AT PALAIS DE LA PORTE DORÉE
The Salon des Lacques is a masterpiece of Art Deco, a period that fascinated the artist. Two of Chase-Riboud's early sculptures, questioning colonial interactions and the feeling of distance from home, will echo the sumptuous lacquer panels of Jean Dunand, where matte and gloss meet in a mirror effect.
AT PALAIS DE TOKYO
Barbara Chase-Riboud Standing Women of Venice was concieved in relationship with Giacometti's The Walking Man: each unique totemic sculpture, is dedicated to a female poet Chase-Riboud admires. This sculptural series is juxtaposed by the presentation of a series of White Drawings illegible lyrical texts pierced through paper, demonstrating the dexterity Barbara Chase-Riboud, herself a sculptor and poet.
AT LA CITE DE LA MUSIQUE - PHILHARMONIE DE PARIS
At the entrance of the Philharmonie Barbara Chase-Riboud continues her decades long series devoted to musicians, the last being dedicated to the legendary Joséphine Baker.
BIOGRAPHY OF BARBARA CHASE-RIBOUD
At age 15 Barbara Chase-Riboud became youngest artist to enter the collection of the Museum of Modern Art. After a year in Rome and Egypt as a John Hay Whitney Fellow at the American Academy in Rome, in 1960 Barbara Chase-Riboud became the first Black Woman to graduate with an MFA from the Yale School of Art and Architecture.
In 1999, Barbara Chase-Riboud became the first woman and living artist to have a solo exhibition at the Metropolitan Museum of Art, during her lifetime. Winner of numerous awards, in 1996 she received the title of Knight of the Order of Arts and Letters. In 2021, she received the AWARE Award for Outstanding Merit and the Simon and Cino and Del Duca Foundation Art Award. In 2022, she received the Lifetime Achievement Award from the International Sculpture Center of the French Legion of Honor.

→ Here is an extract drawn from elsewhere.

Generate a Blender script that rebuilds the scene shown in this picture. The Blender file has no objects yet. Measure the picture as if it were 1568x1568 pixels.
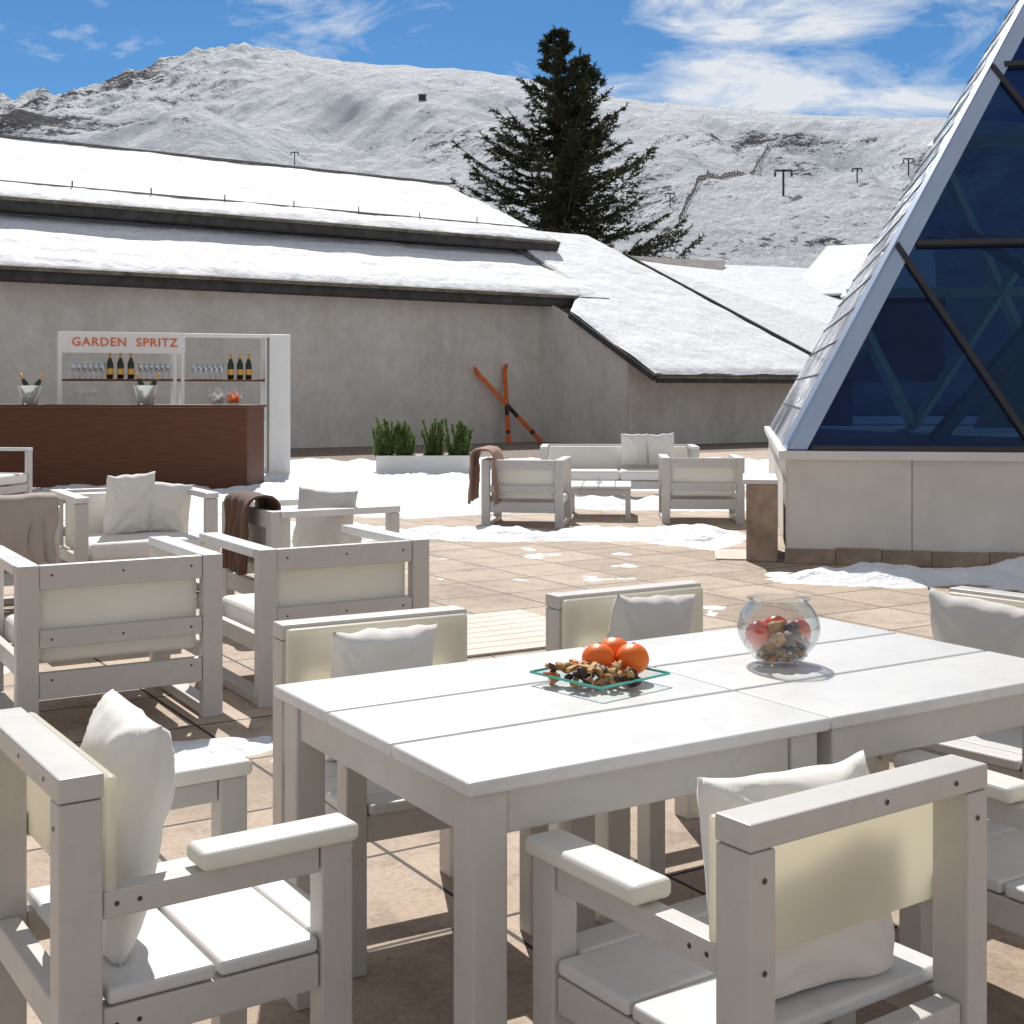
import bpy, bmesh, math, random
import numpy as np
from mathutils import Vector, Matrix, noise as mnoise
random.seed(7); np.random.seed(7)
scene=bpy.context.scene
col=scene.collection
R=math.radians

# ------------------------------------------------------------ materials
def newmat(name):
    m=bpy.data.materials.new(name); m.use_nodes=True
    nt=m.node_tree; b=nt.nodes.get('Principled BSDF')
    return m,nt,b
def N(nt,t,**k):
    n=nt.nodes.new(t)
    for a,v in k.items(): setattr(n,a,v)
    return n
def noise_node(nt,scale,detail=5,rough=.6,coord='Object',vscale=None):
    tc=N(nt,'ShaderNodeTexCoord'); nz=N(nt,'ShaderNodeTexNoise')
    nz.inputs['Scale'].default_value=scale; nz.inputs['Detail'].default_value=detail; nz.inputs['Roughness'].default_value=rough
    if vscale:
        mp=N(nt,'ShaderNodeMapping'); mp.inputs['Scale'].default_value=vscale
        nt.links.new(tc.outputs[coord],mp.inputs[0]); nt.links.new(mp.outputs[0],nz.inputs['Vector'])
    else: nt.links.new(tc.outputs[coord],nz.inputs['Vector'])
    return nz
def ramp(nt,src,stops):
    r=N(nt,'ShaderNodeValToRGB'); e=r.color_ramp.elements
    e[0].position=stops[0][0]; e[0].color=(*stops[0][1],1)
    e[1].position=stops[-1][0]; e[1].color=(*stops[-1][1],1)
    for p,c in stops[1:-1]:
        x=e.new(p); x.color=(*c,1)
    nt.links.new(src,r.inputs[0]); return r
def bump(nt,b,src,strength=.3,dist=.01):
    bp=N(nt,'ShaderNodeBump'); bp.inputs['Strength'].default_value=strength; bp.inputs['Distance'].default_value=dist
    nt.links.new(src,bp.inputs['Height']); nt.links.new(bp.outputs[0],b.inputs['Normal']); return bp
def mulmix(nt,a,b):
    x=N(nt,'ShaderNodeMixRGB',blend_type='MULTIPLY'); x.inputs[0].default_value=1
    nt.links.new(a,x.inputs[1]); nt.links.new(b,x.inputs[2]); return x
def simple(name,c,rough=.5,var=.12,scale=8,metal=0,bs=.0,bd=.005,spec=.5,bscale=None):
    m,nt,b=newmat(name)
    nz=noise_node(nt,scale)
    lo=tuple(x*(1-var) for x in c); hi=tuple(min(1,x*(1+var)) for x in c)
    r=ramp(nt,nz.outputs[0],[(.3,lo),(.7,hi)])
    nt.links.new(r.outputs[0],b.inputs['Base Color'])
    b.inputs['Roughness'].default_value=rough; b.inputs['Metallic'].default_value=metal
    b.inputs['Specular IOR Level'].default_value=spec
    if bs:
        n2=noise_node(nt,bscale or scale*6); bump(nt,b,n2.outputs[0],bs,bd)
    return m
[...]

Her works have been acquired by the Metropolitan Museum of Art, the Guggenheim, the Smithsonian Museum of American Art, SF MoMA, the Berkeley Museum of Art, the Philadelphia Museum of Art, Tate Modern, the Glenstone Museum, Yale University Art Museum, Colby College Museum of Art and the Studio Museum in Harlem, and in France by the National Collection of Plastic Arts.